Material ▸
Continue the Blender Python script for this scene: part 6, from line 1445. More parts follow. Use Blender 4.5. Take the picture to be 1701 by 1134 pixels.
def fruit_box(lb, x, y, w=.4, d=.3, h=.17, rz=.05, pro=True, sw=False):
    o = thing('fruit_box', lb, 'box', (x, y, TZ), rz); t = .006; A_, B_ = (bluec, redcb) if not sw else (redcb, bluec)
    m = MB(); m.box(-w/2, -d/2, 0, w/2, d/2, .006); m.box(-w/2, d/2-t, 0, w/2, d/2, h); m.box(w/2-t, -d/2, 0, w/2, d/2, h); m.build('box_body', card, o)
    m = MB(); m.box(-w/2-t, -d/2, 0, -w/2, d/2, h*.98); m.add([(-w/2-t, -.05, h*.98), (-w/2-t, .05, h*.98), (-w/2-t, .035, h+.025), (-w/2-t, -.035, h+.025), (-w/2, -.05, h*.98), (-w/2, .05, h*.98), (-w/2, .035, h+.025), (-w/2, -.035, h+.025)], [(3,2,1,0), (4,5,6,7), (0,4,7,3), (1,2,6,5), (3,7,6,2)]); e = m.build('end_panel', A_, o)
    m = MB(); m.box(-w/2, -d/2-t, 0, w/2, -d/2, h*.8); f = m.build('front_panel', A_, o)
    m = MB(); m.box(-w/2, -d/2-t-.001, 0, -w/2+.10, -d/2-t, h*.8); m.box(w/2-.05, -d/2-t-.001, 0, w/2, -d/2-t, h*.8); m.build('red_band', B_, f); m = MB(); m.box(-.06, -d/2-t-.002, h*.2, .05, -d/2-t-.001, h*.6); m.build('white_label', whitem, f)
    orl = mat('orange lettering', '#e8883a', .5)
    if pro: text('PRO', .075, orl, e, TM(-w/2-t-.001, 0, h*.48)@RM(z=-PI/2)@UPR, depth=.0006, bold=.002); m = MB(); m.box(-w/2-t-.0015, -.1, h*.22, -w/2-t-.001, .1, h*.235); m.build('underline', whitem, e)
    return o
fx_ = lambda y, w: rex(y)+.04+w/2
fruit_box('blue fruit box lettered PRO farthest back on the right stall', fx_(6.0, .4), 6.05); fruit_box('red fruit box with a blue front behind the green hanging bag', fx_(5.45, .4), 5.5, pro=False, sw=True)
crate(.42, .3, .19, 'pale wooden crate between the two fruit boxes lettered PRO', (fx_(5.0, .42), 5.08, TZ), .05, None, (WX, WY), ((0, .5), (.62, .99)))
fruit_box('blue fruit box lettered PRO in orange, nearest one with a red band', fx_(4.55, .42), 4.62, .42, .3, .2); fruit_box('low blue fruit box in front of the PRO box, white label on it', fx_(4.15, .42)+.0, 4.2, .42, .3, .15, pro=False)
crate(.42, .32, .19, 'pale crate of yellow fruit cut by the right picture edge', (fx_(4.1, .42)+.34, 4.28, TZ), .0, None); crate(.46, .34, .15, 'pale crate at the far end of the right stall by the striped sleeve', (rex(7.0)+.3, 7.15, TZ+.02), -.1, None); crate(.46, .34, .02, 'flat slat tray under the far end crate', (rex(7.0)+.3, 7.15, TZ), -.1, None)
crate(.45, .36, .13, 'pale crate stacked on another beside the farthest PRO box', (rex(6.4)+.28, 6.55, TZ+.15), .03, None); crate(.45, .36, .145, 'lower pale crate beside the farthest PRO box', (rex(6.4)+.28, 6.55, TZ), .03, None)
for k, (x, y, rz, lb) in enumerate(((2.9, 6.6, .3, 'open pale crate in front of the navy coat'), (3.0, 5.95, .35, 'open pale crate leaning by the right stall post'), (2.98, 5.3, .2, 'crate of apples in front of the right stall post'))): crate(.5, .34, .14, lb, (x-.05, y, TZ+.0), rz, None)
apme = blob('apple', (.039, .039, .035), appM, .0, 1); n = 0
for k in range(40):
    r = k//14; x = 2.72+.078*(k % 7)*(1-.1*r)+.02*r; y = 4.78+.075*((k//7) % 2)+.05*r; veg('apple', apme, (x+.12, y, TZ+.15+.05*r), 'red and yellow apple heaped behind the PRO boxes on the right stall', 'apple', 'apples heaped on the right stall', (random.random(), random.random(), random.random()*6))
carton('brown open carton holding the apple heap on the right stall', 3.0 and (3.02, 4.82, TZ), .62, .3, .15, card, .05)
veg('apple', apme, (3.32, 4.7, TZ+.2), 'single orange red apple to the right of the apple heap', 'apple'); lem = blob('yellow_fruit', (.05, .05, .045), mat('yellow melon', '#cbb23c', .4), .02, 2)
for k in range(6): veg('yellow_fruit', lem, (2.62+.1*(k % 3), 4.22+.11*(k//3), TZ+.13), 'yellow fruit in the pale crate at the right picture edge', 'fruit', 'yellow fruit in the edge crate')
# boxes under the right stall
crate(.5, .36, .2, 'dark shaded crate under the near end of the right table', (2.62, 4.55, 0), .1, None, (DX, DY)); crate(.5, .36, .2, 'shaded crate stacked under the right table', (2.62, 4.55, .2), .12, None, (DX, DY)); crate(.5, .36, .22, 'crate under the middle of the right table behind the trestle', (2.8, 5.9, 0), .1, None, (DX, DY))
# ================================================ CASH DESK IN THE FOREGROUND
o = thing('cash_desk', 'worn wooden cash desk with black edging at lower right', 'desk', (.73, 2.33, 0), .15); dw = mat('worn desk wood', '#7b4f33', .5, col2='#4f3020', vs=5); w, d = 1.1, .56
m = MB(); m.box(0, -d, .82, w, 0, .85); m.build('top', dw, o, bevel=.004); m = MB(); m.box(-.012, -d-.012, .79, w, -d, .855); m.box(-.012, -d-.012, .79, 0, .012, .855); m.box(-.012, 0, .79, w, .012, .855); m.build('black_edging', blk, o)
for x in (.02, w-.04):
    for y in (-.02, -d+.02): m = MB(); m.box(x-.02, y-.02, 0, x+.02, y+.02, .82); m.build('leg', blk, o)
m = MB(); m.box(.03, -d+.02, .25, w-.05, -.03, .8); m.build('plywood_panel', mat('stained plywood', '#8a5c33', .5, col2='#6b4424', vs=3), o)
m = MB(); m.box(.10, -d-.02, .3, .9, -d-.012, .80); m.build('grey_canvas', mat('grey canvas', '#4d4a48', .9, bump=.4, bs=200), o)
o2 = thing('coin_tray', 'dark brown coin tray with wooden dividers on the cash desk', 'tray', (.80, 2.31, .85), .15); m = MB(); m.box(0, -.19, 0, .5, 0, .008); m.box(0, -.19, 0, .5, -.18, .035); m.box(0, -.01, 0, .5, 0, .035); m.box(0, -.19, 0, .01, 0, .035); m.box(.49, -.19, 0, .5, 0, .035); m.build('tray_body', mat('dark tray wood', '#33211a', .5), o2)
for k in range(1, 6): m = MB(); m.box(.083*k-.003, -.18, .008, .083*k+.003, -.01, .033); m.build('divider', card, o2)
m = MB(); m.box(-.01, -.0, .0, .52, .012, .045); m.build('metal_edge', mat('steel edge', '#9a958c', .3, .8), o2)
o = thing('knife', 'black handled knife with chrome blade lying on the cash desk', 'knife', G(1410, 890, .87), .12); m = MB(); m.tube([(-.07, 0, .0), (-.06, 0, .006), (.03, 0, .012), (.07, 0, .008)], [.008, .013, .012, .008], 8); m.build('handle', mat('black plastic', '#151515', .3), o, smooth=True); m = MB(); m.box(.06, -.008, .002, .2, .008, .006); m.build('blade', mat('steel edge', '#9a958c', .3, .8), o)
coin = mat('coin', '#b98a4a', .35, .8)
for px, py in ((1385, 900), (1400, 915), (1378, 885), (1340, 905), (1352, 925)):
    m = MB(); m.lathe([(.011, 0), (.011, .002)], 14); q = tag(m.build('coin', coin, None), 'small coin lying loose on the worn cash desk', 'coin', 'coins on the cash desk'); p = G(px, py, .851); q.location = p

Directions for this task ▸
Show all lines from the data above in which the word "picture" appears.

Output for this task ▸
Continue the Blender Python script for this scene: part 6, from line 1445. More parts follow. Use Blender 4.5. Take the picture to be 1701 by 1134 pixels.
crate(.42, .32, .19, 'pale crate of yellow fruit cut by the right picture edge', (fx_(4.1, .42)+.34, 4.28, TZ), .0, None); crate(.46, .34, .15, 'pale crate at the far end of the right stall by the striped sleeve', (rex(7.0)+.3, 7.15, TZ+.02), -.1, None); crate(.46, .34, .02, 'flat slat tray under the far end crate', (rex(7.0)+.3, 7.15, TZ), -.1, None)
for k in range(6): veg('yellow_fruit', lem, (2.62+.1*(k % 3), 4.22+.11*(k//3), TZ+.13), 'yellow fruit in the pale crate at the right picture edge', 'fruit', 'yellow fruit in the edge crate')